----- RECORDS FOR PROCESSING
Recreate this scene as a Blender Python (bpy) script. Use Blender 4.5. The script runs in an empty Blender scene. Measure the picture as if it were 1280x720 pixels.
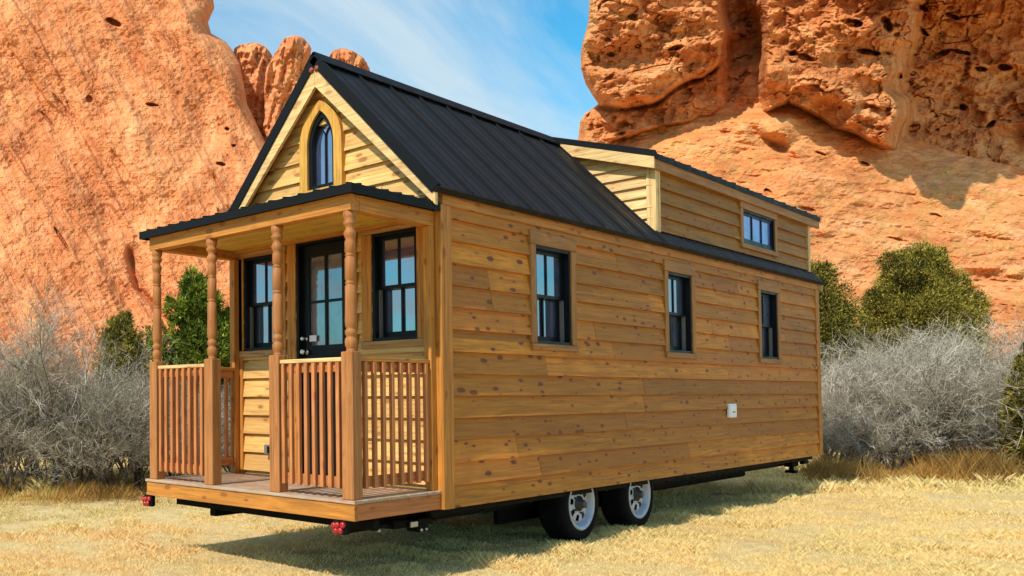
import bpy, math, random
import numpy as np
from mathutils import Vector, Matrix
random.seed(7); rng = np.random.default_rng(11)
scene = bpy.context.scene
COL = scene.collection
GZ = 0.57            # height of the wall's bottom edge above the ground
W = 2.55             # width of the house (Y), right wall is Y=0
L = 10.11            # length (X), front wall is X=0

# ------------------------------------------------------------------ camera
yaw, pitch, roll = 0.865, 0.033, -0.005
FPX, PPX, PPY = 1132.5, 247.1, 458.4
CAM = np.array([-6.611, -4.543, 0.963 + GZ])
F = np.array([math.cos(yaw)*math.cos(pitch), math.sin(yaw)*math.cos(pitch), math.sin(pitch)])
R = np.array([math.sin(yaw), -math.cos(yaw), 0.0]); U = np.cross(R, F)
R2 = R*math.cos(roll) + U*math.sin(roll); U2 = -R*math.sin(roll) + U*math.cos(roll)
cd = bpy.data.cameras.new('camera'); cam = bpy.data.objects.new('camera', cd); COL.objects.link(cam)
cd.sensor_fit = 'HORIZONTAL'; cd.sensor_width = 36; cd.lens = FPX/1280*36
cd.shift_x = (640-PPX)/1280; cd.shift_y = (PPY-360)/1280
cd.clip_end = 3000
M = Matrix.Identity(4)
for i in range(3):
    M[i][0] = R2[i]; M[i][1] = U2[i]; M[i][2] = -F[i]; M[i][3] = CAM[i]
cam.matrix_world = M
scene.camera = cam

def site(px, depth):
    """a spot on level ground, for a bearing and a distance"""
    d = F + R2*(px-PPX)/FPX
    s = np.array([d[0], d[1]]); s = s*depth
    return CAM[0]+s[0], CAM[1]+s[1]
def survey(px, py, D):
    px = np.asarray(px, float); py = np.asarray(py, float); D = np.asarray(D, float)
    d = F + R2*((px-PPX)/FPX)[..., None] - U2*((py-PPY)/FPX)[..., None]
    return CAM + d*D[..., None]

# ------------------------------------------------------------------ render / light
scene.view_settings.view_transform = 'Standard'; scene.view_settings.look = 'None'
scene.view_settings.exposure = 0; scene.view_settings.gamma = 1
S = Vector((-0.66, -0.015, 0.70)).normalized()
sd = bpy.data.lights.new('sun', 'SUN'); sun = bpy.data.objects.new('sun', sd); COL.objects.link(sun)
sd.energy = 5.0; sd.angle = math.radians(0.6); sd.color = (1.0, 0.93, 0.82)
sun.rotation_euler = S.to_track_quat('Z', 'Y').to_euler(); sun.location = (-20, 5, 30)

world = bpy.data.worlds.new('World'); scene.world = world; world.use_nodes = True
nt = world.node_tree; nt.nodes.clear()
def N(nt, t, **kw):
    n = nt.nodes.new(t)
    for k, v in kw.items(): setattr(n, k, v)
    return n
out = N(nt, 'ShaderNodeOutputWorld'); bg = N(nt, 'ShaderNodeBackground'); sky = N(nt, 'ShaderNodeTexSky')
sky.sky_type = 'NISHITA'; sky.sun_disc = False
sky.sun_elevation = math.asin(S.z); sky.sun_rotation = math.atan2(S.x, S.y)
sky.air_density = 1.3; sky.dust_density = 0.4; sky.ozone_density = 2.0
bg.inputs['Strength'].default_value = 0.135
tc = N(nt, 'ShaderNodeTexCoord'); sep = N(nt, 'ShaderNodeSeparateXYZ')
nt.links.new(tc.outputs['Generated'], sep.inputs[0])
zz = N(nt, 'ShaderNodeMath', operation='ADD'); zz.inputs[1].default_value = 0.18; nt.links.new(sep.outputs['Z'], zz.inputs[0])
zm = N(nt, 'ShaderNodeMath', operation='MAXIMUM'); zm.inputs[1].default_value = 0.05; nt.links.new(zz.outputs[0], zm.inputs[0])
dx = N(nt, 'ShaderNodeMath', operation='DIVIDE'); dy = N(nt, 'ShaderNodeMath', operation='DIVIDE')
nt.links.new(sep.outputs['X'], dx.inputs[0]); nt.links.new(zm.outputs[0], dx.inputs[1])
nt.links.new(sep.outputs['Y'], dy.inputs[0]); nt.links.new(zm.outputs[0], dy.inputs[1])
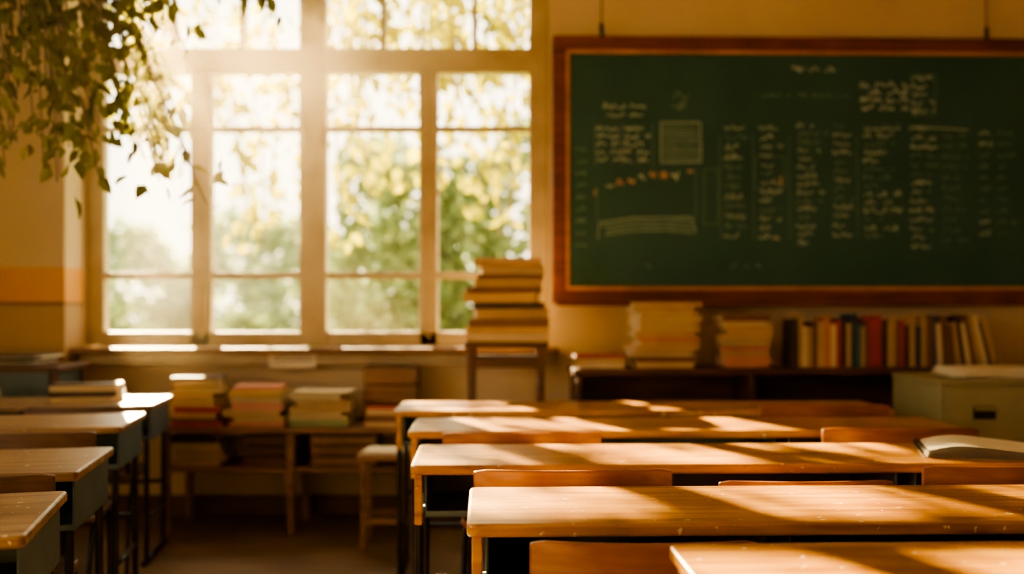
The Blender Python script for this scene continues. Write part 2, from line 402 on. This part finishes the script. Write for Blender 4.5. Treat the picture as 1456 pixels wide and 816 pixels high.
----------
EXERCISE: Extract each line from the listing that holds the word "Blender".

WRITTEN RESPONSE:
Recreate this scene as a Blender Python (bpy) script. Use Blender 4.5. The script runs in an empty Blender scene. Measure the picture as if it were 1280x720 pixels.
The Blender Python script for this scene continues. Write part 2, from line 402 on. This part finishes the script. Write for Blender 4.5. Treat the picture as 1456 pixels wide and 816 pixels high.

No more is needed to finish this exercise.